* [WHAT THIS TASK INVOLVES]
List the lines of this listing that hold the word "file".

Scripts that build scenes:

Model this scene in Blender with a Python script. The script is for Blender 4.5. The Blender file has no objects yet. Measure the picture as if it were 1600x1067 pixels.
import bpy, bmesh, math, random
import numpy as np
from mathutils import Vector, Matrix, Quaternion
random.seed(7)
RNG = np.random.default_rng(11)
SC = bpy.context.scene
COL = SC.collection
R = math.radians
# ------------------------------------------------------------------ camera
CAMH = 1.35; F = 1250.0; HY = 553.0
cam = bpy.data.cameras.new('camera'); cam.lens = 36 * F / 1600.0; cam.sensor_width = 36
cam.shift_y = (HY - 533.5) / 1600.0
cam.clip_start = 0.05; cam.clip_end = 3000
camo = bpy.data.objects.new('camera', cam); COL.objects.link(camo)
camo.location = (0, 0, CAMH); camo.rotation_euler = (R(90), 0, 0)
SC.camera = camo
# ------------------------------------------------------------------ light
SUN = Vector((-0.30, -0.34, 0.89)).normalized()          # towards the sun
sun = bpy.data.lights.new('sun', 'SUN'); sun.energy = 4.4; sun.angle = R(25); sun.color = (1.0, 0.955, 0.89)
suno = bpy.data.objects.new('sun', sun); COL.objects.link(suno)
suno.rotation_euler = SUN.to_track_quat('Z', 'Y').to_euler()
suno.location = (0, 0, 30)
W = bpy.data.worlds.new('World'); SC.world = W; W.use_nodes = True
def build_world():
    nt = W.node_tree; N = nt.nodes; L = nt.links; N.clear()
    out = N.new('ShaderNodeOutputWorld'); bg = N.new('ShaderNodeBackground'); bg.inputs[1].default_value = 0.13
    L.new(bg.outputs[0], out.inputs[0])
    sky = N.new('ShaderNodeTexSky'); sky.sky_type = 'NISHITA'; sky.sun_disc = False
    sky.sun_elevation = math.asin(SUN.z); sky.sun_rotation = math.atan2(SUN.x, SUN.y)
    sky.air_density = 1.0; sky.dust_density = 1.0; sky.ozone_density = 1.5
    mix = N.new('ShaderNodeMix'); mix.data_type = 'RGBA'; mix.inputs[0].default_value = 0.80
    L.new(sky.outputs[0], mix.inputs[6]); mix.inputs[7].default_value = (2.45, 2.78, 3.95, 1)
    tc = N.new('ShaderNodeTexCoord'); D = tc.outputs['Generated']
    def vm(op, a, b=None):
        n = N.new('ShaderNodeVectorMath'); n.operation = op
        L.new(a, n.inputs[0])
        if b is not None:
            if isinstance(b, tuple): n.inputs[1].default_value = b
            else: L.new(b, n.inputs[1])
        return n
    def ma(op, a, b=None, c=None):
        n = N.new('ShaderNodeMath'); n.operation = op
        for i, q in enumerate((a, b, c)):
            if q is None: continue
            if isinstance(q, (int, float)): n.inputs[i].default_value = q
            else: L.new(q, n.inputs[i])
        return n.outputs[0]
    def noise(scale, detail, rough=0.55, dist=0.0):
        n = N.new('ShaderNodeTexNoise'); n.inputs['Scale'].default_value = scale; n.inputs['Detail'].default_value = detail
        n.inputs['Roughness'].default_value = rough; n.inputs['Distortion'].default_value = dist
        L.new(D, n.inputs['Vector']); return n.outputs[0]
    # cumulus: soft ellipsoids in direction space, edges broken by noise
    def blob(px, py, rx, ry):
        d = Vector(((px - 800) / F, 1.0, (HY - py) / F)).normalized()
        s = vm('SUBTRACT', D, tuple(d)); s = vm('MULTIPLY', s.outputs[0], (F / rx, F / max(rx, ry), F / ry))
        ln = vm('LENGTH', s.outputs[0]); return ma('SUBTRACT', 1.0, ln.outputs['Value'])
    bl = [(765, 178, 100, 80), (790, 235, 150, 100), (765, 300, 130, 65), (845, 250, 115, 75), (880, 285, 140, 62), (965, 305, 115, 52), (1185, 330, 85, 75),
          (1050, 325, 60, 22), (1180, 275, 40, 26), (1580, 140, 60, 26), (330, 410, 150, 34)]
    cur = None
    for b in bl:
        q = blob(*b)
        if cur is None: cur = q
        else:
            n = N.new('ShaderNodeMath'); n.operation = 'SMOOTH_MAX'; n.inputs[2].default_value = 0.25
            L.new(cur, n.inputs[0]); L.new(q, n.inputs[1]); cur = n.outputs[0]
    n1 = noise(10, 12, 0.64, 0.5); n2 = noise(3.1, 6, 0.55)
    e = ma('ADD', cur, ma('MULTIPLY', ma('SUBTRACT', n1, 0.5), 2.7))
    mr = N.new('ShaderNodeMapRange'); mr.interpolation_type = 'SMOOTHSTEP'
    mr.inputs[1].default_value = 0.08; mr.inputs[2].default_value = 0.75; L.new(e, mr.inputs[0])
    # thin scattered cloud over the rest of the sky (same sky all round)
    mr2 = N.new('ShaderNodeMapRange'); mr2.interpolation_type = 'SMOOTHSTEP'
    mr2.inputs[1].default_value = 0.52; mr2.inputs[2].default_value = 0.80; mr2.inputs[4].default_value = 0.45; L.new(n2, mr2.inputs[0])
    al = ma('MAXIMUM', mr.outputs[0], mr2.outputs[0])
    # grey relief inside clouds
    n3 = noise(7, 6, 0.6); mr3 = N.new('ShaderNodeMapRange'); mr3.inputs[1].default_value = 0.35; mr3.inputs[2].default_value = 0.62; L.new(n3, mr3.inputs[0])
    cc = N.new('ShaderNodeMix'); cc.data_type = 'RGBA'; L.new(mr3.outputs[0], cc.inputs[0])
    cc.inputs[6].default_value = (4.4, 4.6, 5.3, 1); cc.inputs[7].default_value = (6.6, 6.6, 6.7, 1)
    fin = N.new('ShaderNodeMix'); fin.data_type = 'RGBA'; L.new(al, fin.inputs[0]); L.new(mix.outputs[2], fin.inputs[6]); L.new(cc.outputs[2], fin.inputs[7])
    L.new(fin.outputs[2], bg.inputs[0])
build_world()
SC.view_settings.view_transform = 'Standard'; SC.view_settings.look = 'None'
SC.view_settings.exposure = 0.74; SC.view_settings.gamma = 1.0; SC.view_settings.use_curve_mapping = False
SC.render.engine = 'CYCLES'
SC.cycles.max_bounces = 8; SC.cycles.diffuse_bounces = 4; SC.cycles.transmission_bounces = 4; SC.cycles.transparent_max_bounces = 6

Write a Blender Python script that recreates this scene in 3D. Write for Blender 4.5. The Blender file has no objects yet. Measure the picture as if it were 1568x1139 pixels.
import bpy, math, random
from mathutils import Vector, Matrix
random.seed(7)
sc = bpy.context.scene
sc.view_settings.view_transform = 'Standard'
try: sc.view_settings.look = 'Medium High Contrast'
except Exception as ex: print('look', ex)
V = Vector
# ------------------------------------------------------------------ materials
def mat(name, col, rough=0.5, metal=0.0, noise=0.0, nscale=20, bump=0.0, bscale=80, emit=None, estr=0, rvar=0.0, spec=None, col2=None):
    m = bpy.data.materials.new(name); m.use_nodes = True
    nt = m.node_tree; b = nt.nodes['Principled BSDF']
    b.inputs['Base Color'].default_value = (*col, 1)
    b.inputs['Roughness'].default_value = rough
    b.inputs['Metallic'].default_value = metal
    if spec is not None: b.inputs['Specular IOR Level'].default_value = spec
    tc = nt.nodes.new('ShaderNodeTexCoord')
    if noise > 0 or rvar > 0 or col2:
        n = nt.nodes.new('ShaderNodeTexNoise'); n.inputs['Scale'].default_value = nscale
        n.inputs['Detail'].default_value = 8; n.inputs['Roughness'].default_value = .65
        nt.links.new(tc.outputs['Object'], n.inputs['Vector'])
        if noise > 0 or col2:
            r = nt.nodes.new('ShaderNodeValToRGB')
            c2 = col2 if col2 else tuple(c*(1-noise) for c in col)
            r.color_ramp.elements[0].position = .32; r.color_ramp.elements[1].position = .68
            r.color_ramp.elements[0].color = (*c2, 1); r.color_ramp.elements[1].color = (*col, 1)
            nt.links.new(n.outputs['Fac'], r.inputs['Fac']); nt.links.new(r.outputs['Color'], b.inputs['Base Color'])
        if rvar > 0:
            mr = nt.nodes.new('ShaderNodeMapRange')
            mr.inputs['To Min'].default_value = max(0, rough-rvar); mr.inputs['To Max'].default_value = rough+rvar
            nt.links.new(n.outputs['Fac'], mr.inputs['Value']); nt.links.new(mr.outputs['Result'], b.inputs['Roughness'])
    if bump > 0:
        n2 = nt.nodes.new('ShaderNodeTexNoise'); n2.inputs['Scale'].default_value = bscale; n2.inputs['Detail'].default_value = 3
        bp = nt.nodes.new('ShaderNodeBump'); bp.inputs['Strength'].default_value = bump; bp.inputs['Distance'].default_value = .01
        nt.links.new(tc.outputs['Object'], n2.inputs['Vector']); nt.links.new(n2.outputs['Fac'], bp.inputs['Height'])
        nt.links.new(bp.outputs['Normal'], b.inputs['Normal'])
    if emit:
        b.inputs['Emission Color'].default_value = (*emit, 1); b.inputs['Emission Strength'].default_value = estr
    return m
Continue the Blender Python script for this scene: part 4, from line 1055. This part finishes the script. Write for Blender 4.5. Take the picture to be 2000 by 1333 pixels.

* [OUTPUT OF THE TASK]
Model this scene in Blender with a Python script. The script is for Blender 4.5. The Blender file has no objects yet. Measure the picture as if it were 1600x1067 pixels.
Write a Blender Python script that recreates this scene in 3D. Write for Blender 4.5. The Blender file has no objects yet. Measure the picture as if it were 1568x1139 pixels.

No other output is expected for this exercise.